The recent Decision and Order from the Hawaii PUC approving a framework for Community Solar programs in Hawaii affords a significant opportunity for lower- and middle-income families to benefit from cost savings derived from solar power, says Bob Johnston, chief executive officer and president of Hawaii Pacific Solar.

He goes on to explain:
Under the program, a solar system is constructed and individuals can subscribe to a portion of the system’s energy production. In Phase 1 of the program the utility will give a rate credit of $.15/kWh on Oahu and on the Big Island and $.165 on Maui.

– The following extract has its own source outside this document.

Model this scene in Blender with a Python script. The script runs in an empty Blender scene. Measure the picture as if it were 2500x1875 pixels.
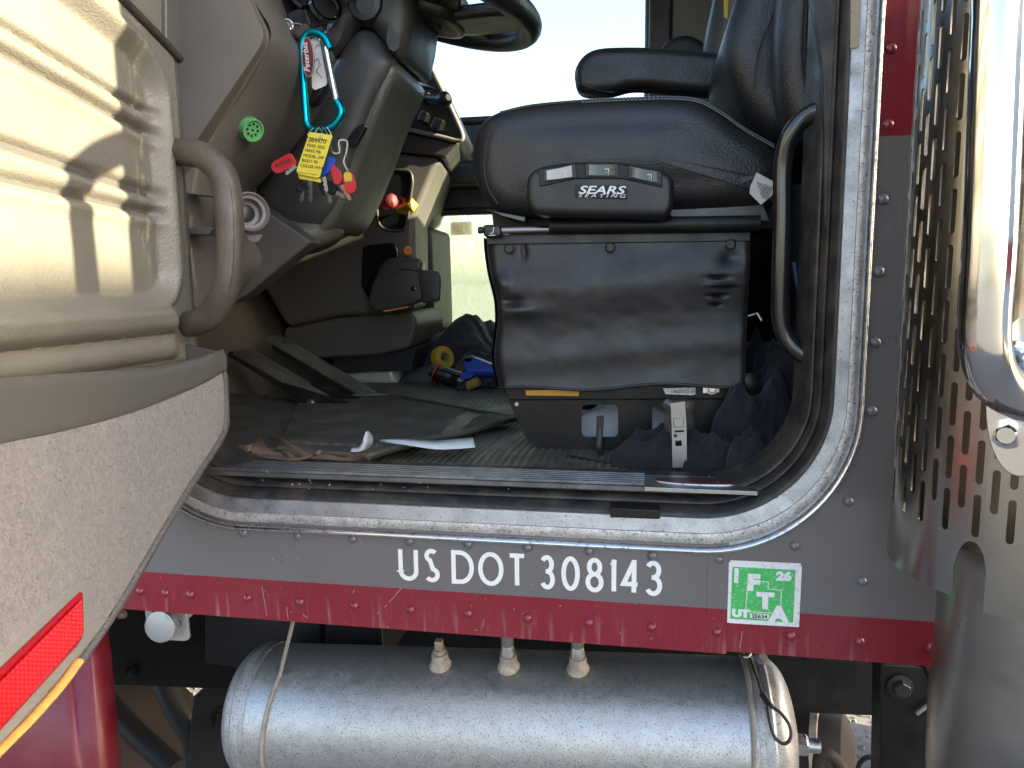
import bpy, bmesh, math, random
from mathutils import Vector, Matrix, noise
from mathutils.geometry import tessellate_polygon
random.seed(7)
SC = bpy.context.scene
COL = SC.collection
V3 = Vector
# ------------------------------------------------------------------ camera
YAW, PIT, ROL = math.radians(10.273), math.radians(7.842), math.radians(-0.6866)
CAM = V3((0, -1, 1.6))
FPX = 1800.0
_f = V3((-math.sin(YAW)*math.cos(PIT), math.cos(YAW)*math.cos(PIT), -math.sin(PIT)))
_r0 = V3((math.cos(YAW), math.sin(YAW), 0)); _u0 = _r0.cross(_f)
_r = _r0*math.cos(ROL)+_u0*math.sin(ROL); _u = -_r0*math.sin(ROL)+_u0*math.cos(ROL)
cd = bpy.data.cameras.new('camera'); co = bpy.data.objects.new('camera', cd); COL.objects.link(co)
co.matrix_world = Matrix((( _r.x,_u.x,-_f.x,CAM.x),(_r.y,_u.y,-_f.y,CAM.y),(_r.z,_u.z,-_f.z,CAM.z),(0,0,0,1)))
cd.sensor_width = 36; cd.lens = FPX/2500*36; cd.clip_start = .02; cd.clip_end = 3000
SC.camera = co
# ------------------------------------------------------------------ light
SUN = V3((1, -.135, .34)).normalized()
w = bpy.data.worlds.new('World'); SC.world = w; w.use_nodes = True
nt = w.node_tree; bg = nt.nodes['Background']
sky = nt.nodes.new('ShaderNodeTexSky'); sky.sky_type = 'NISHITA'; sky.sun_disc = False
sky.sun_elevation = math.asin(SUN.z); sky.sun_rotation = math.atan2(SUN.x, SUN.y)
sky.air_density = .8; sky.dust_density = 2.2; sky.ozone_density = .4
nt.links.new(sky.outputs[0], bg.inputs[0]); bg.inputs[1].default_value = .15
ld = bpy.data.lights.new('sun', 'SUN'); ld.energy = 4.6; ld.angle = math.radians(.5); ld.color = (1, .89, .64)
lo = bpy.data.objects.new('sun', ld); COL.objects.link(lo)
lo.rotation_euler = (-SUN).to_track_quat('-Z', 'Y').to_euler(); lo.location = (9, -2, 4)
SC.view_settings.view_transform = 'Standard'; SC.view_settings.look = 'None'
SC.view_settings.gamma = 1; SC.view_settings.use_curve_mapping = False
SC.view_settings.exposure = 2.6
# ------------------------------------------------------------------ pixel -> place helpers
def ray(x, y): return _f*FPX+_r*(x-1250)-_u*(y-937.5)
def P(x, y, Y): d = ray(x, y); return CAM+d*((Y-CAM.y)/d.y)
def PX(x, y, X): d = ray(x, y); return CAM+d*((X-CAM.x)/d.x)
def PZ(x, y, Z): d = ray(x, y); return CAM+d*((Z-CAM.z)/d.z)
def PL(pts, Y): return [P(x, y, Y) for x, y in pts]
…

Take for example a 100kW system developed on a roof or piece of property (that does not have to be adjacent or even near the subscriber). If an individual subscribes to 5% of the system, that 5% or 5KW of the power produced in KwH would be multiplied by the credit of $.15 and this would be credited against the individual’s HECO bill.

Many interconnection applications have been denied due to circuit availability. Community Solar rectifies this problem by avoiding circuit limitations.

The first phase is limited to 5MW on Oahu and 1 MW each on Maui and Big Island. This phase is intended to test the market and the program. Results will be reviewed and modifications made in the next phase, which is expected within a year of completion of Phase I.

HPS expects to be a significant participant in community solar and is working with experienced partners to “bid in to” projects for the utilities consideration.